I'm calling this one the Winter City Sweater (follow the link to Ravelry for yarn/needle/pattern details). That is because the colors remind me of winter in the city (genius!!!). That's as creative as my brain is able to be lately. When I made the Lichen version, I remember thinking, "Holy lichen, am I bored with this." HAH. This time around, my days are so hectic and charged that when I finally fall onto the sofa to work a few rows before I start snoozing, I am thinking, "Oh, this is wonderful. This is glorious. This is relaxing. This is just enough. This . . . Zzzzzzzzz." Awesome. It's very Goldilocksian: the perfect amount of required thinking (i.e.: hardly any) with the perfect amount of repetitive, mind-numbingly boring knitting (i.e.: a ton, as garter stitch grows slowly, so you need lots and lots). And mind-numbing is, after all, quite the perfect point: Nothing seems to massage the hectic brain into happy, long, smooth, agreeable waves like garter stitch, somehow. Especially if you've placed your markers and you can go for row after row without stopping to do anything fancy. Don't you love how what feels seriously boring at some times can feel seriously soothing at others? I think that's one of the best things about knitting: It's always more than a sweater, somehow. It's an antidote. You can pick a project to be almost anything you need it to be.

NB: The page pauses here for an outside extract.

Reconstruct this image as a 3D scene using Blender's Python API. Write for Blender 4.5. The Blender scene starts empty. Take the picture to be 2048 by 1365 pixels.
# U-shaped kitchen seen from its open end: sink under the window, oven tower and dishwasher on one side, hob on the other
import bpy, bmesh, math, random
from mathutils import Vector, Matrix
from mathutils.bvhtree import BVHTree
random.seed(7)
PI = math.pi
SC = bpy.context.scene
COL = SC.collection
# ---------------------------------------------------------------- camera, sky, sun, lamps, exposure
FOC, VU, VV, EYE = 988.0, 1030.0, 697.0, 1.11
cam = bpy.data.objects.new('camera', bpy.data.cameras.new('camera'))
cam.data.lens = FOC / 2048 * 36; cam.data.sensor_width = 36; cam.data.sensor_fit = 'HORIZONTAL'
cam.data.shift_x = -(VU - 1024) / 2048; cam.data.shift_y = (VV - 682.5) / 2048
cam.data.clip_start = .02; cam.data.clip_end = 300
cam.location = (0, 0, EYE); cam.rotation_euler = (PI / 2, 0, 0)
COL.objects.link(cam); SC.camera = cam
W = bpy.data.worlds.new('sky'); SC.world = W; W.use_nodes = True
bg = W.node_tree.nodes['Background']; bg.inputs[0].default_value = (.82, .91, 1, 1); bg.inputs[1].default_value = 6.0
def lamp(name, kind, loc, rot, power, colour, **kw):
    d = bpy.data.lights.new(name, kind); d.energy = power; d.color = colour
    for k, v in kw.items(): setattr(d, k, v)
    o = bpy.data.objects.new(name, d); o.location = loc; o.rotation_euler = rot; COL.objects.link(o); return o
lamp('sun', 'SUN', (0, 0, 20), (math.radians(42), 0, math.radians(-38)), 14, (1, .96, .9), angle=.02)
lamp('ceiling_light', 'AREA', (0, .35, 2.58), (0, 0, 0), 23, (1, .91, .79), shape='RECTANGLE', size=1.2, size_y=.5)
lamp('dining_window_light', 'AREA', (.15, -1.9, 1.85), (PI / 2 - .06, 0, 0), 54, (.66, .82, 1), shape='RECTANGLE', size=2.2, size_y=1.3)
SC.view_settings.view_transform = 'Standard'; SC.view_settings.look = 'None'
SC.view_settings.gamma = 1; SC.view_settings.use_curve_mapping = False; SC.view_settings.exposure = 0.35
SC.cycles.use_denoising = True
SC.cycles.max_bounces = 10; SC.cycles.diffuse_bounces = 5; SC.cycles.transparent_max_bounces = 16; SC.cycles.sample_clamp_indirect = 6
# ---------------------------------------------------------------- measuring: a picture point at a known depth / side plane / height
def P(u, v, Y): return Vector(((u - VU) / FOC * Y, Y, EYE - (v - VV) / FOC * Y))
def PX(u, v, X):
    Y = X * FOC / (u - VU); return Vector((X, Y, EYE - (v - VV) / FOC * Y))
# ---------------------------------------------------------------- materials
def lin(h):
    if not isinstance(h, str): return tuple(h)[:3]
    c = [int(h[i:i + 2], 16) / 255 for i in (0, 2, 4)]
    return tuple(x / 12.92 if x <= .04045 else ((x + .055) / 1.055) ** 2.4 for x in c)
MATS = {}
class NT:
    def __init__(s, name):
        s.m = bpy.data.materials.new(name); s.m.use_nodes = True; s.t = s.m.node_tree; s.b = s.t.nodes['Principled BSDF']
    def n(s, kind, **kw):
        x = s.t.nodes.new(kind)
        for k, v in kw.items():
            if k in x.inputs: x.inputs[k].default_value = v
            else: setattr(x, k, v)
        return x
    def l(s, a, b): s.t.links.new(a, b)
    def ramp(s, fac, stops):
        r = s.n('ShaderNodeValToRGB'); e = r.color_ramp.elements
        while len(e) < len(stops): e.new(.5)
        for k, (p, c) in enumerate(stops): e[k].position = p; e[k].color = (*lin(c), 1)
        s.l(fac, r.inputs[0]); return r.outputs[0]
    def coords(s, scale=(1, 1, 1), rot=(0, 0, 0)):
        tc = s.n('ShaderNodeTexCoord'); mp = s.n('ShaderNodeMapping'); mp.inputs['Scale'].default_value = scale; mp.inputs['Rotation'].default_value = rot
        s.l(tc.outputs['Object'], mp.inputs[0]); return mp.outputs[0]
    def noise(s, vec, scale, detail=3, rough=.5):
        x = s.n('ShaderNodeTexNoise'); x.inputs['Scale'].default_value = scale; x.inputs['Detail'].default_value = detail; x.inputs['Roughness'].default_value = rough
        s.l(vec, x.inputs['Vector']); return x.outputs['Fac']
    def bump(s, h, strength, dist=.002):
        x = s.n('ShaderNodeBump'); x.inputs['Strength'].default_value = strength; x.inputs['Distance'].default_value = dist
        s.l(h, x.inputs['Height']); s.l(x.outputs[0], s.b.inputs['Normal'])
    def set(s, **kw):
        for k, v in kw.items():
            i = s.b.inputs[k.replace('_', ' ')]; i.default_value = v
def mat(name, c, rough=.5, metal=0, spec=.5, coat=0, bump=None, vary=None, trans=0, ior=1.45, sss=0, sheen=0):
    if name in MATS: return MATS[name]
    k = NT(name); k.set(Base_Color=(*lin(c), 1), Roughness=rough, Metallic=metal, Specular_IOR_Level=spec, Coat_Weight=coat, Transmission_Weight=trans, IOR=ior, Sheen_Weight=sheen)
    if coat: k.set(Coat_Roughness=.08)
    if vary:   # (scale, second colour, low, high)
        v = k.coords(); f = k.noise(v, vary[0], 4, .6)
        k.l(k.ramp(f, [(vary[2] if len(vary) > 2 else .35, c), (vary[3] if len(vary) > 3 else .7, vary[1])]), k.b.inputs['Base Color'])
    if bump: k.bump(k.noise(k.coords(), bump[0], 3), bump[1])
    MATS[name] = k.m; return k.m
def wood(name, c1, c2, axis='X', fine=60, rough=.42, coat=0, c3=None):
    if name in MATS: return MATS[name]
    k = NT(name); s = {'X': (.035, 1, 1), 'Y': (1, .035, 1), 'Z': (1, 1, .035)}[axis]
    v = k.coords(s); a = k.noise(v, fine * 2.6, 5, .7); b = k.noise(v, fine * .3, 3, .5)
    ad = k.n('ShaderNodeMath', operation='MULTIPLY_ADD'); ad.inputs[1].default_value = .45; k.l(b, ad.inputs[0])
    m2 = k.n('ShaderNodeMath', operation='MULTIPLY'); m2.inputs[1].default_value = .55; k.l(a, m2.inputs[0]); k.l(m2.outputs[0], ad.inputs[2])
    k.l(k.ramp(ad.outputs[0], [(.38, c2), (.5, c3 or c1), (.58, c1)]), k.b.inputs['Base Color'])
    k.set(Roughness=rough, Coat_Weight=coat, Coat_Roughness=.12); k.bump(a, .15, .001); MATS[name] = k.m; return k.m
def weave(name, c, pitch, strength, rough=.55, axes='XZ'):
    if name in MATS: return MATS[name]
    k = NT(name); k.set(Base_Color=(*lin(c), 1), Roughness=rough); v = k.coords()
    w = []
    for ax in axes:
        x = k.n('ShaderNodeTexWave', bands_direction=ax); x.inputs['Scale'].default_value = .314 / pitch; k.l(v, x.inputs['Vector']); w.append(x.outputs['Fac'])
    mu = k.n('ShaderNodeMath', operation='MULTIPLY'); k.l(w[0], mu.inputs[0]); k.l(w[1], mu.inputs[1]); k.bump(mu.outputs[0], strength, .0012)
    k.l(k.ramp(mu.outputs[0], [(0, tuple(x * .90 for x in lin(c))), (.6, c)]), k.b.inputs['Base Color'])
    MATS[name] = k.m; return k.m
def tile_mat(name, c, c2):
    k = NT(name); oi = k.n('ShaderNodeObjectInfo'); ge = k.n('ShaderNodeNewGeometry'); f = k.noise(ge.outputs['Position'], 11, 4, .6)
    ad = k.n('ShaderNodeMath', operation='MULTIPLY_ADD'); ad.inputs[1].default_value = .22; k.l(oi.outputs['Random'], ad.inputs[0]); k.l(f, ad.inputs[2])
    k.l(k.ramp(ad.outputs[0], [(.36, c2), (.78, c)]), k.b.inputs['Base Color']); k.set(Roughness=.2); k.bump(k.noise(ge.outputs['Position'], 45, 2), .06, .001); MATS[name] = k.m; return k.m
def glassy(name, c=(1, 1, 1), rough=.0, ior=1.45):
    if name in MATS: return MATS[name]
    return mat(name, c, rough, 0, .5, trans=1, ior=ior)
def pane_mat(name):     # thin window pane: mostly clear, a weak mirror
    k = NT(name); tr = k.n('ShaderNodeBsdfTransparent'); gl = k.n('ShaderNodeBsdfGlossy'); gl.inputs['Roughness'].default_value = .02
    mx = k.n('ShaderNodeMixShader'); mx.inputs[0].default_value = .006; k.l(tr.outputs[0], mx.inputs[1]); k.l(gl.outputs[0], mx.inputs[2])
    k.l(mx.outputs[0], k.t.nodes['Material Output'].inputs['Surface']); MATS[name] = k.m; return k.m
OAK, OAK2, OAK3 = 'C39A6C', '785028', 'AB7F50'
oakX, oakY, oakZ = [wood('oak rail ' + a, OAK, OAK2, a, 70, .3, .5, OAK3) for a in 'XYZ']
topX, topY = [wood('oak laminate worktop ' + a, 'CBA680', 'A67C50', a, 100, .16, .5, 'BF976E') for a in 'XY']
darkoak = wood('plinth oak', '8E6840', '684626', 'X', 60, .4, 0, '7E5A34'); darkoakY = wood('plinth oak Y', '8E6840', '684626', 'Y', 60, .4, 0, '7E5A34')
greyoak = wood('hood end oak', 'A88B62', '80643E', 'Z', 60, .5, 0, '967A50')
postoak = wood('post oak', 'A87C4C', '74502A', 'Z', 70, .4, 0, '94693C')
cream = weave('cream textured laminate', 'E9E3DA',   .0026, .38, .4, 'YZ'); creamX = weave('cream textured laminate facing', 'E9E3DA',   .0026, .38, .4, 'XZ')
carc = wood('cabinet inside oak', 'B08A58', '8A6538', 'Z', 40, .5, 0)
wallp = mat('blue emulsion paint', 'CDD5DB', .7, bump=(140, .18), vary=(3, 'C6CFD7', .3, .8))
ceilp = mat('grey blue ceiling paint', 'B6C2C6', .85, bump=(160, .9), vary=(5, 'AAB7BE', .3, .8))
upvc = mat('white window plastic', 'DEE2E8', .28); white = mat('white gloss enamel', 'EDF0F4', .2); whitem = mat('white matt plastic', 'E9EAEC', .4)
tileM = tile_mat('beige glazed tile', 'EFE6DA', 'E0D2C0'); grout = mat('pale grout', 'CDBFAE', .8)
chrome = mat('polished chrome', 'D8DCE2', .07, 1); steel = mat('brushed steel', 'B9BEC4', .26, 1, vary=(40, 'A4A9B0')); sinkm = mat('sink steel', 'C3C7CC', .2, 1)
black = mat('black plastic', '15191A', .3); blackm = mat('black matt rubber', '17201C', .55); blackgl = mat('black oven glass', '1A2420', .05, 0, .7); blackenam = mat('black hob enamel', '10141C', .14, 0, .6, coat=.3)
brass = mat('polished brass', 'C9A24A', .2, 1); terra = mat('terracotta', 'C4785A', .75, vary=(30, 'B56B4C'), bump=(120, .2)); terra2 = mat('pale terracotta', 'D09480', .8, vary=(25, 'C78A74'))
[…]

In case it's not obvious — I guess I should've explained this earlier — a sideways sweater is not knit from the bottom up or the top down. It's knit starting with the left-front edge, where you cast on the entire length from bottom to neck. Then you work what is called "short rows" back and forth along that edge: Knit up the first marker, then turn around and go back on the return row. Knit up the the second marker, turn and go back. Knit up to the third marker, turn and go back. Now go up to the second marker again, turn and go back. Up to the first marker, go back. Then knit all the way up to the top (neck edge) and come back. You've just created a little wedge: For every 12 rows at the bottom edge, you have 2 rows at the top edge. This creates that adorable A-line shape. When you get to the side, you place all of the stitches up to the underarm on a holder, then cast on a bunch more for the sleeve (which is knit straight, until the "second" marker, and doesn't repeat quite as often). See? Cool idea, huh?